Bombing Our Way into a Greener Tomorrow
By Charlotte Creamer - Published on Friday, 12 November 2010 16:01
If you’ve ever donned industrial-strength bug repellent and headed “up north” or “out west” to plant trees (or know someone who has), “tree-bombing” might make more sense to you than to someone who hasn’t suffered the slings and arrows and mozzies and aching lower back that tree planter’s flesh is heir to. And, no – tree-bombing doesn’t mean taking revenge on trees for the low pay and poor working conditions tree planters are traditionally subjected to – it means carpet-bombing deforested or remote areas with baby trees from a retrofitted C-130 military transport plane, like a giant delivery stork accidentally on purpose dropping its precious load.
Just imagine – baby trees, millions of them, dive-bombing from on high like prickly little green meteors. But instead of exploding on impact and radiating the environment with harmful cosmic rays, the baby trees self-plant by force of gravity and immediately start to cleanse the air around them.
Or so the theory goes.
Tree bombing is the brain-child of British wag and former Royal Air Force pilot, Jack Walters, who published his idea in a scientific paper some four decades ago. Not surprisingly, such a novel use for aging war planes raised more eyebrows and giggles than cash and supporters, and the project gathered dust in the “impossible dreamers” file until the turn of this century, when US manufacturer Lockheed Martin Aerospace decided it wasn’t as “technologically infeasible” as first imagined. In fact, Lockheed jumped into the project feet first, deeming Walter’s scheme as the ideal way to breathe new life into outmoded military planes while at the same time capitalizing on the dawning of the Age of Green.
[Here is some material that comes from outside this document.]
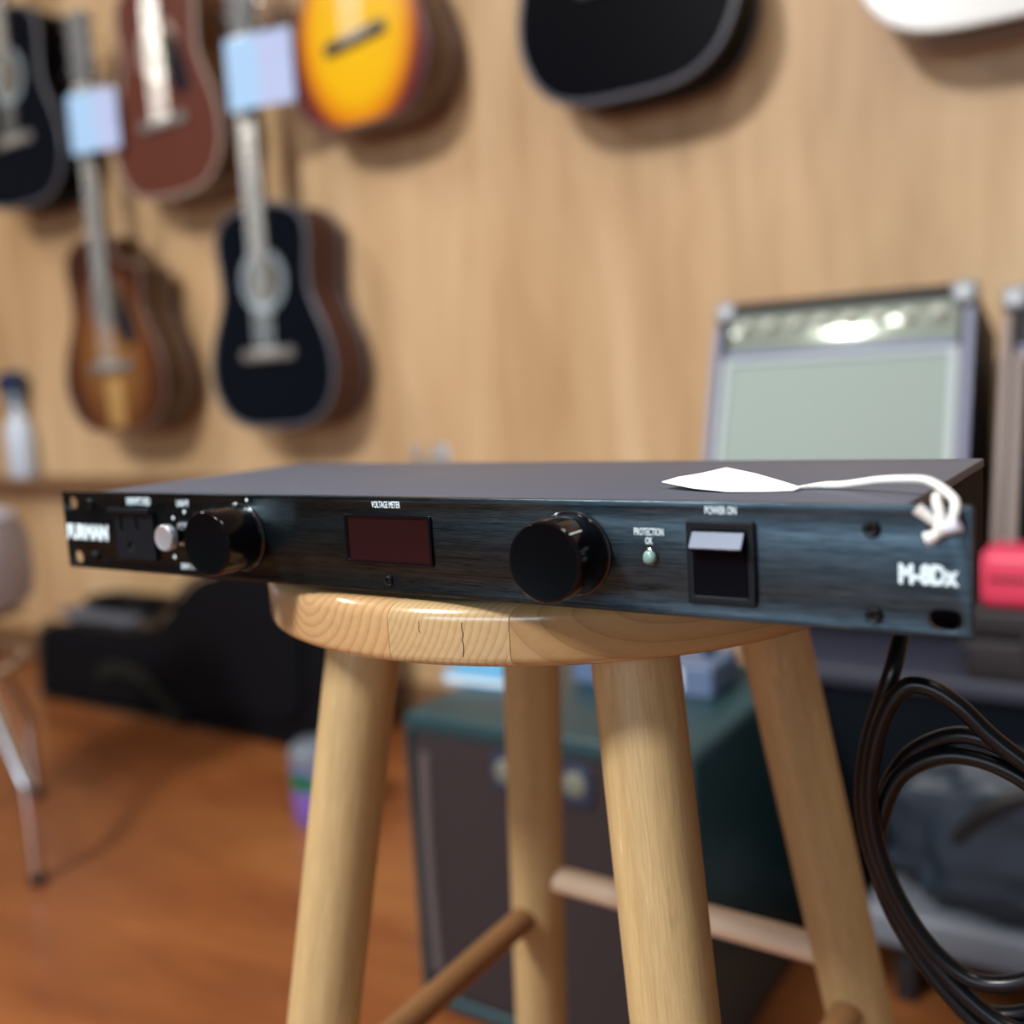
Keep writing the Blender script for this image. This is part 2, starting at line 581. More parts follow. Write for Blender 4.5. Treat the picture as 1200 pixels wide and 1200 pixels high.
# meter
mt = me_obj('voltage_meter', prism_me([rrect(216.2e-3, 266.0e-3, 13.2e-3, 35.6e-3, 0.0008), rrect(217.9e-3, 264.6e-3, 14.6e-3, 34.4e-3, 0.0005)], 0.0016, 0.00035, 3), MKNOB, unit, loc=(0, -0.0014, 0))
box('display_window', 217.6e-3, 264.9e-3, 0.0007, 0.0012, 14.3e-3, 34.6e-3, MDISPLAY, mt)
lettering('label_lettering', 'VOLTAGE METER', 232.8e-3, 38.7e-3, 3.0e-3, 16.4e-3, unit, 0.012)
# protection lamp
led = me_obj('protection_lamp', lathe_me([(0.0034, 0), (0.0034, 0.0007), (0.0029, 0.0010), (0.0026, 0.0009)], 28, 'y'), MRIM, unit, loc=(369.6e-3, 0, 22.4e-3))
me_obj('lamp_lens', lathe_me([(0.0027, 0.0006), (0.0026, 0.0012), (0.0022, 0.0018), (0.0013, 0.0023), (0, 0.0025)], 28, 'y'), MLED, led)
lettering('label_lettering', 'PROTECTION', 363.2e-3, 30.6e-3, 2.8e-3, 12.2e-3, unit, 0.01)
lettering('label_lettering', 'OK', 367.8e-3, 27.2e-3, 2.7e-3, 3.0e-3, unit, 0.01)
lettering('label_lettering', 'POWER ON', 392.2e-3, 39.3e-3, 2.9e-3, 12.0e-3, unit, 0.012)
lettering('label_lettering', 'M-8Dx', 459.8e-3, 17.4e-3, 7.0e-3, 18.6e-3, unit, 0.055)
# rocker switch
sw = me_obj('power_switch', prism_me([rrect(385.2e-3, 411.2e-3, 5.8e-3, 37.0e-3, 0.0012), rrect(388.0e-3, 408.4e-3, 9.2e-3, 33.4e-3, 0.0006)], 0.0024, 0.0005, 3), MPLASTIC, unit, loc=(0, -0.0022, 0))
bm = bmesh.new()
prof = [(0.0020, 9.4e-3), (-0.0002, 9.6e-3), (0.0002, 21e-3), (-0.0008, 25.5e-3), (-0.0044, 27.0e-3), (-0.0049, 27.8e-3), (-0.0010, 33.2e-3), (0.0020, 33.2e-3)]
va = [bm.verts.new((388.2e-3, y, z)) for y, z in prof]
vb = [bm.verts.new((408.2e-3, y, z)) for y, z in prof]
bm.faces.new(va)
bm.faces.new(vb[::-1])
for i in range(len(prof)):
    j = (i + 1) % len(prof)
    bm.faces.new((va[j], va[i], vb[i], vb[j]))
rk = me_obj('rocker', bm_me(bm, ang=0.3), MROCKER, sw)
# thin slab on the rocker's upper facet, its highlight put into the colour
bm = bmesh.new()
rp = [(-0.00475, 27.4e-3), (-0.00525, 27.9e-3), (-0.0013, 33.15e-3), (-0.0009, 33.15e-3)]
va = [bm.verts.new((388.4e-3, y, z)) for y, z in rp]
vb = [bm.verts.new((408.0e-3, y, z)) for y, z in rp]
bm.faces.new(va)
bm.faces.new(vb[::-1])
for i in range(4):
    j = (i + 1) % 4
    bm.faces.new((va[j], va[i], vb[i], vb[j]))
me_obj('facet_highlight', bm_me(bm, ang=0.3), MROCKERHI, sw)['label'] = 'painted highlight on the slanted facet of the switch'
# rubber feet under the case, standing on the seat
fm = lathe_me([(0, -0.0028), (0.0065, -0.0028), (0.0075, 0.0012), (0, 0.0012)], 20)
for x, y in ((0.12, 0.10), (0.12, 0.15), (0.33, 0.05), (0.33, 0.15), (0.23, 0.05)):
    me_obj('rubber_foot', fm, MRUBBER, unit, loc=(x, y, 0))
# power cord with its hanging coil
pts = [(0.427, 0.166, 0.020), (0.428, 0.185, 0.019), (0.4285, 0.196, 0.006), (0.4265, 0.185, -0.018), (0.4250, 0.165, -0.040)]
pts += [(0.4233, 0.15, -0.0572), (0.4168, 0.1495, -0.0771), (0.4109, 0.1491, -0.0995), (0.4086, 0.1486, -0.1262), (0.4129, 0.1481, -0.1519),
        (0.4234, 0.1476, -0.1762), (0.4381, 0.1472, -0.1968), (0.4555, 0.1467, -0.2138), (0.4761, 0.1462, -0.2247), (0.4992, 0.1457, -0.2213),
        (0.5191, 0.1453, -0.1961), (0.5218, 0.1448, -0.1588), (0.5117, 0.1443, -0.1253), (0.4949, 0.1438, -0.1006), (0.4813, 0.1434, -0.0919),
        (0.4673, 0.1429, -0.0814), (0.4547, 0.1424, -0.0692), (0.4419, 0.1419, -0.0616), (0.4313, 0.1415, -0.0623), (0.422, 0.141, -0.0759),
        (0.4151, 0.1419, -0.1007), (0.4137, 0.1429, -0.1274), (0.4188, 0.1438, -0.1532), (0.4296, 0.1448, -0.1778), (0.4442, 0.1457, -0.1966),
        (0.4612, 0.1466, -0.2055), (0.4813, 0.1476, -0.2002), (0.5021, 0.1485, -0.1822), (0.5117, 0.1495, -0.1516), (0.5046, 0.1504, -0.1213),
        (0.4891, 0.1514, -0.1024), (0.4731, 0.1523, -0.091), (0.4566, 0.1532, -0.0864), (0.4413, 0.1542, -0.0915), (0.4273, 0.1551, -0.1034),
        (0.4188, 0.1561, -0.1206), (0.4142, 0.157, -0.1442), (0.4173, 0.1565, -0.1706), (0.4271, 0.1559, -0.193), (0.4423, 0.1554, -0.2136),
        (0.4619, 0.1549, -0.2255), (0.4842, 0.1543, -0.2183), (0.5052, 0.1538, -0.1967), (0.5133, 0.1533, -0.1652), (0.5046, 0.1527, -0.1304),
        (0.4873, 0.1522, -0.1091), (0.4697, 0.1517, -0.0988), (0.4513, 0.1511, -0.0961), (0.4361, 0.1506, -0.1017), (0.4243, 0.1501, -0.113),
        (0.4169, 0.1495, -0.1339), (0.4143, 0.149, -0.152), (0.4206, 0.149, -0.1776), (0.4357, 0.149, -0.2029), (0.4551, 0.149, -0.2241),
        (0.4777, 0.149, -0.2412), (0.4958, 0.149, -0.2611)]
cord = tube('power_cord', catmull(pts, 6), 0.0042, MCABLE, unit, 5)
cord['label'] = 'black power cord coiled below the right end of the unit'

# ------------------------------------------------------------------ price tag on a cotton string
pt = thing('price_tag', 'white paper price tag lying on top of the black rack unit', 'tag', (0.39, 0.05, 0.0428))
out3 = [(0.3556, 0.043, 0.0462), (0.372, 0.037, 0.0444), (0.3885, 0.0325, 0.0437), (0.402, 0.0345, 0.0436), (0.4130, 0.0385, 0.0436), (0.4140, 0.0455, 0.0439), (0.400, 0.062, 0.0446), (0.384, 0.078, 0.0458), (0.3655, 0.091, 0.0472), (0.3610, 0.072, 0.0466), (0.3575, 0.056, 0.0468)]
bm = bmesh.new()
cen = Vector((0.386, 0.056, 0.0444))
rings = []
for s_ in (1.0, 0.66, 0.33):
    rings.append([bm.verts.new(Vector(q) * s_ + cen * (1 - s_) - Vector((0.39, 0.05, 0.0428))) for q in out3])
cv = bm.verts.new(cen - Vector((0.39, 0.05, 0.0428)))
n_ = len(out3)
for a, b in zip(rings, rings[1:]):
    for i in range(n_):
        bm.faces.new((a[i], a[(i + 1) % n_], b[(i + 1) % n_], b[i]))
for i in range(n_):
    bm.faces.new((rings[-1][i], rings[-1][(i + 1) % n_], cv))
bmesh.ops.recalc_face_normals(bm, faces=bm.faces)
bmesh.ops.solidify(bm, geom=bm.faces[:], thickness=0.0004)
me_obj('paper', bm_me(bm, ang=0.5), MPAPER, pt)
off = Vector((0.39, 0.05, 0.0428))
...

Lockheed intends to rent out the planes to companies who want to raise their environmentally-friendly profile. What better way to green your brand than to plant a forest-full of new trees in a day?
Peter Simmons, a Lockheed rep, enthuses over the potential. “These planes can fly at 1,000 feet, at 130 knots, planting more than 3,000 [trees] a minute in a pattern across the landscape – just as we did with landmines…. That's 125,000 trees for each sortie and 900,000 trees in a day." Simmons calculates that upwards of a billion baby trees can be planted each year, or enough to reforest (or forest for the first time) 3,000 square miles.
But what goes up doesn’t necessarily come down the way it was intended. Swaddled in their metal diaper “cones”, the baby trees must be dropped at just the right height to ensure they imbed in the ground at the same depth as if they’d been hand-planted. Each cone contains fertilizer and a material that soaks up surrounding moisture. Though made of metal, the cones biodegrade immediately, allowing the tree to put down roots. However, the biggest problem is not the planting depth or moisture retention but getting the saplings to survive the shock of impact. While heralded with great fanfare, the initial tree-bombing pilot program was not expanded, and the idea remains a work in progress.
So take heart, all you current and wanna-be tree planters – your jobs are still safe and the mozzies await you. Unless, of course, someone gets the bright idea to ditch the C-130s, load up a hot air balloon, and drop the weighted saplings from tree-canopy height…. Up, up, and away!